A Dall’Igna va il merito di avere rifondato il reparto corse di Ducati, dal punto di vista gestionale ancora primo che da quello tecnico. L’ingegnere veneto ha prima gettato le fondamenta e poi rivoltato la Desmosedici, spesso e volentieri con soluzioni innovative, come le ali. La GP16 è essere presentata con questi spoiler che faranno prima tanto discutere e poi diventeranno uno standard per tutti.

Il 2016 è anche l’anno del ritorno alla vittoria dopo 5 anni di digiuno: Iannone vince in Austria, Dovizioso in Malesia.
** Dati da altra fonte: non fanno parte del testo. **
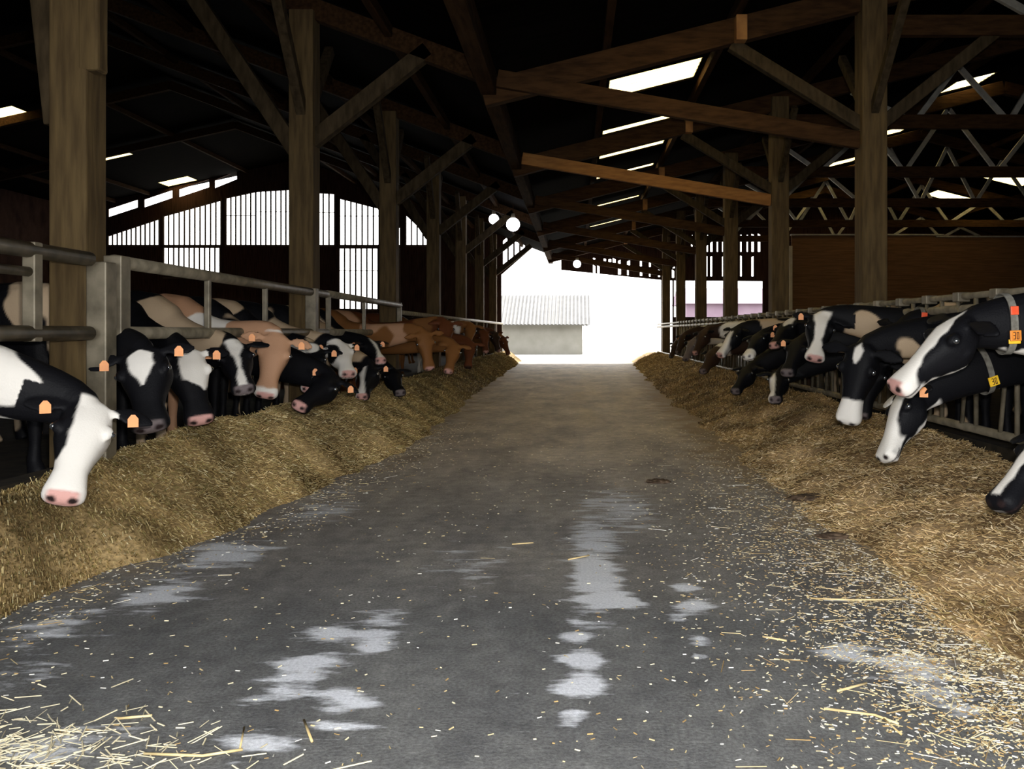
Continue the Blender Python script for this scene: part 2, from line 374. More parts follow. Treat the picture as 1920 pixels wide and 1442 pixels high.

Desmosedici GP20: copiami se sei capace

Negli anni Dall’Igna e i suoi uomini hanno costantemente evoluto la Desmosedici senza perdere i suoi punti di forza (cavalleria e stabilità in frenata) e cercando di migliorare quelli deboli. La Ducati del 2020 è la prima con il sistema che abbassa il posteriore della moto durante il giro e sfoggia quanto l’aerodinamica si sia evoluta in appena 4 anni.

L’unica nota negativa furono i suoi risultati in pista, appena una vittoria a testa per Dovizioso e Petrucci in tutto l’anno, ma il progetto stava raggiungendo la sua maturità.

Desmosedici GP22: la perfezione esiste

Logico che il modello successivo sia sempre migliore del precedente, ma la Ducati 2022 è un capolavoro. Dopo qualche problema di gioventù nelle prime gare (risolti abbandonando l’abbassatore anteriore), la Desmosedici ha mostrato i muscoli. Con la GP22 Bagnaia ha già vinto 7 gare, una Miller, mentre 4 sono quelle di Bastianini, ma sulla GP21.

La Desmosedici voluta da Pecco sembra non avere punti deboli: la cavalleria è quella di sempre, la stabilità in frenata anche, ma ora sono aumentate anche guidabilità e maneggevolezza (grazie anche a una diversa carena, più piccola).

Sul giro secco è quasi imprendibile (15 pole in 19 gare) e in gara sa adattarsi a tutti gli stili di guida. L’unica domanda è: come faranno Dall’Igna e i suoi uomini a migliorarla ancora?